Certainly there would be other times when this relationship would not
be so easy. Can you think of any cases in which there would 
be so many row/column relationships as to make this approach too bloated
or complex?

Also, this is the only example in which you defined the row/column
relationship: A row corresponding to a file split, a column to a
statistic. What other kinds of tables can you (or anyone) think of, where
the rows denote something besides a split file?

There is the obvious one in which someone uses a SAVE-like command to
save, say, residuals, where one row corresponds to one case and a column
to the new variable RESID.

And which part of the program would have to know what the rows "mean"?
How would it know? Do we have to explicitly code rules like "rows from
this table from this procedure means A; from that table, B; from that
procedure the rows mean C; ..."?

How will the table look if the statistic consists of more than one
value? For example, a confidence interval can be thought of as a single
statistic, but it is two values. Do you plan to keep the two values
in one "column" or two? (I guess John's suggestion about a "multicolumn"
feature would fix this.)

Can multiple procedures read from/write to the same table? 

Let's say someone fits many models and wants to compare the
performance of each. Could the output be made to have each procedure
write to a table, with one row corresponding to that procedure, and
one column to a statistic?  I think the answer to this is "yes"
because you mentioned it being done with something similar to
casereaders.

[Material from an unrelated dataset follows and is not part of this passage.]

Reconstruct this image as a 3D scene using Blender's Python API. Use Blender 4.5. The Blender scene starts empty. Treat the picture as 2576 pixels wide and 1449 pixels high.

I ask because, if this were all possible, then taking
that table and displaying it as something human-readable would be easy
and useful. 

Are these tables how procedures read each others' output?

> Not all output is reasonably treated as part of a table, so procedures
> may also write out additional metadata output not associated with a
> table.  Some kinds of metadata might be included in some kind of
> standardized form along with every procedure (or every command, even
> those that are not procedures), such as the following:

I know that if anything seems to not be easily describable by a table,
we can put it into metadata. But I'm afraid that if there are many
such exceptions to the table format, we often would wind up saying "oh
that can't be in a table, so we'll just put it in the metadata," and
thereby make the metadata a large dumping ground without any
coherence. Do you think this is a serious risk?